Patrick Stewart delivers a fantastic and understated performance as Darcy, subverting his authoritarian persona to terrifying effect, and serves his role perfectly without ever overshadowing the movie’s goals. Without a committed cast this movie likely wouldn’t work, but within the tight framework of Green Room the cast makes their characters lived-in and likable, and vulnerable as any of us would be.

Green Room has big ideas on its mind, but it mostly keeps them in the background—some might say too much, considering its willingness to use white supremacists as antagonists while almost never addressing their actual ideology. Yet as a self-contained capsule—a brilliant exercise of craft and a brutal, adrenaline-pumping rush—it’s nearly perfect, a thriller with arthouse construction and a raging punk heart.

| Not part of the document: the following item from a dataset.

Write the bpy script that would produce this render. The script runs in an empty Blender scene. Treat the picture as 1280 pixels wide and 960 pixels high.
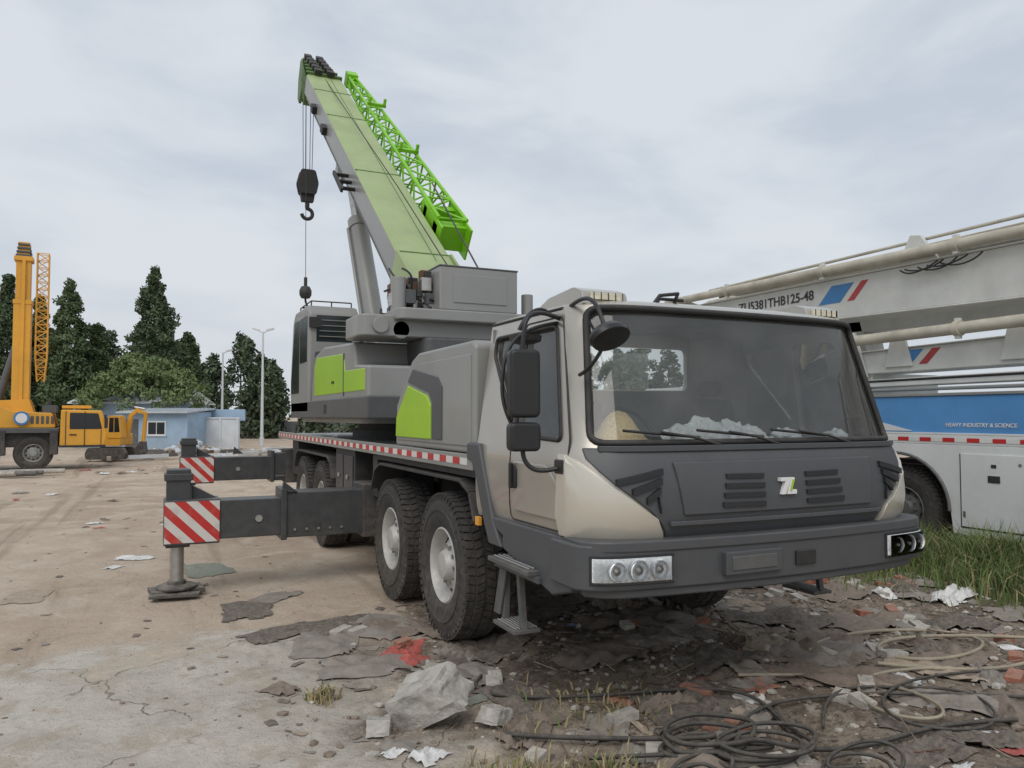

Early in the film, Yelchin’s Pat explains the band’s lack of media presence, arguing for the vital immediacy of punk music as a means of expression. Green Room takes this argument to its extreme, channeling in visceral intensity and an attention to the moment as life-changer: within a moment, a friend can be dead, or an enemy can have a change of mind. A great set in a skinhead joint can pacify polar opponents; but only until the music ends, and all that’s left is the bloody aftermath.

Note: Green Room will continue at AMC Fitchburg 18 after Friday, May 20, but will be limited to one screening per day, 1:20pm.